There are many reasons I’m leaving the job and it’s sad for me. I’ve worked hard to carve out a reputation in the community and I’ve tried hard to do a good job. Sadly though, it’s just not a place I’ve ever fit in. Story of my life! I’m not a follower and one is better off being a follower there. My kindergarten report card said: She is a born leader. Oh my. It also said if the kids don’t play the way she wants, she doesn’t let them play. I’ve worked on that one most my life….

Anyway, whatever the reasons are moot now because I’m moving on for many reasons. The most important one is that I’m moving south to be near my Mother. This is a relationship that needs more mending. It’s been 40 years since we’ve lived close by and it’s time to be near again. We left each other on odd terms many, many years ago and while we’ve stayed in touch (and not on bad terms)–it’s time to become a family again. We’re both very excited.

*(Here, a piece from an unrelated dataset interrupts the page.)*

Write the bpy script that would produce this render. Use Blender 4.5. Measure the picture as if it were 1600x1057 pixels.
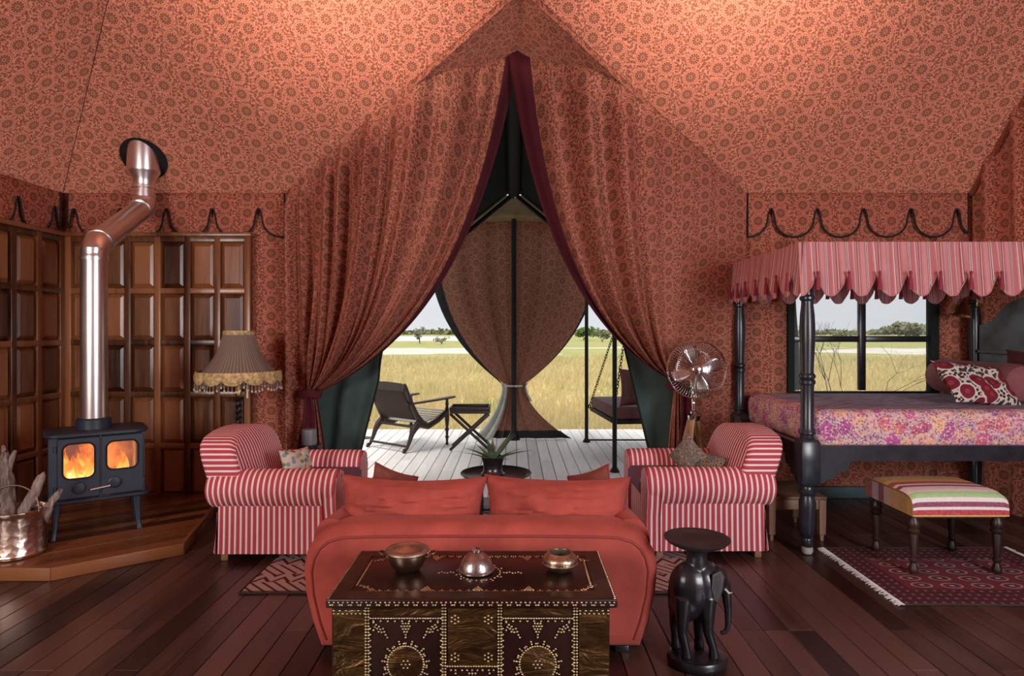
import bpy, math, random
from mathutils import Vector, Matrix, noise
for _o in list(bpy.data.objects): bpy.data.objects.remove(_o)
S = bpy.context.scene
COL = S.collection
pi, sin, cos = math.pi, math.sin, math.cos
RND = random.Random(11)
H = 1.6                                   # eye height above the tent floor

# ------------------------------------------------------------------ camera
cam = bpy.data.cameras.new('camera'); camo = bpy.data.objects.new('camera', cam); COL.objects.link(camo)
camo.location = (0, 0, H); camo.rotation_euler = (pi/2, 0, 0)
cam.sensor_width = 36; cam.lens = 22.5; cam.shift_x = -3/1600; cam.shift_y = -13.5/1600
cam.clip_start = .05; cam.clip_end = 3000
S.camera = camo
# ------------------------------------------------------------------ world, sun, large lights, exposure
W = bpy.data.worlds.new('overcast_sky'); S.world = W; W.use_nodes = True
wn = W.node_tree; wn.nodes.clear()
wo = wn.nodes.new('ShaderNodeOutputWorld'); wb = wn.nodes.new('ShaderNodeBackground')
wt = wn.nodes.new('ShaderNodeTexCoord'); wm = wn.nodes.new('ShaderNodeMapping'); wno = wn.nodes.new('ShaderNodeTexNoise')
wr = wn.nodes.new('ShaderNodeValToRGB')
wm.inputs['Scale'].default_value = (1, 1, 4); wno.inputs['Scale'].default_value = 2.0; wno.inputs['Detail'].default_value = 4
wr.color_ramp.elements[0].position = .3; wr.color_ramp.elements[0].color = (.72, .75, .79, 1)
wr.color_ramp.elements[1].position = .7; wr.color_ramp.elements[1].color = (.84, .85, .86, 1)
wn.links.new(wt.outputs['Generated'], wm.inputs['Vector']); wn.links.new(wm.outputs[0], wno.inputs['Vector'])
wn.links.new(wno.outputs['Fac'], wr.inputs['Fac']); wn.links.new(wr.outputs[0], wb.inputs['Color'])
wb.inputs['Strength'].default_value = 1.0
wn.links.new(wb.outputs[0], wo.inputs[0])

def light(name, kind, loc, target, energy, color, size=None, size_y=None, angle=None, spread=None):
    l = bpy.data.lights.new(name, kind); o = bpy.data.objects.new(name, l); COL.objects.link(o)
    o.location = loc
    o.rotation_euler = (Vector(target)-Vector(loc)).to_track_quat('-Z', 'Y').to_euler()
    l.energy = energy; l.color = color
    if kind == 'AREA':
        l.shape = 'RECTANGLE'; l.size = size; l.size_y = size_y
        if spread: l.spread = spread
    elif kind == 'SUN': l.angle = angle
    else: l.shadow_soft_size = size
    return o
light('sun', 'SUN', (0, 0, 30), (7, 4, 0), 3.6, (1, .95, .86), angle=.5)
light('added_key_east', 'AREA', (3.5, -.8, 2.0), (-.6, 5.0, .9), 222, (.93, .95, 1), 1.6, 1.7)  # added cool key light behind the viewer, no window there
light('added_key_west', 'AREA', (-3.6, -.8, 2.1), (.4, 4.8, .7), 165, (1, .93, .86), 1.4, 1.6)  # added warm key light behind the viewer, standing for no real opening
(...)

And I’m getting older and don’t like the weather in the north anymore. Some sunshine will do me good! This climate change is true, I don’t care what anybody says–the winters are more brutal.  Maybe a hurricane will blow me away, but at least it will be sunny in between.

So, it’s time to start again. Create a new chapter and new life. I’ve been hedging towards this for years now and never had the guts. But finally all the planets aligned. And, well, it was simply time.

I came to where I live now 20 years ago with a husband and three daughters and high hopes. I’m leaving now divorced and my kids grown and doing their own things. The daughter that lives with me now is sending me off with blessings. She is thrilled to be living in her own apartment (she was the one thing that kept me here for so long).

With those blessings and great sadness to leave friends behind, I face ahead with great joy and hope for new and hopefully this time, successful steps of my life!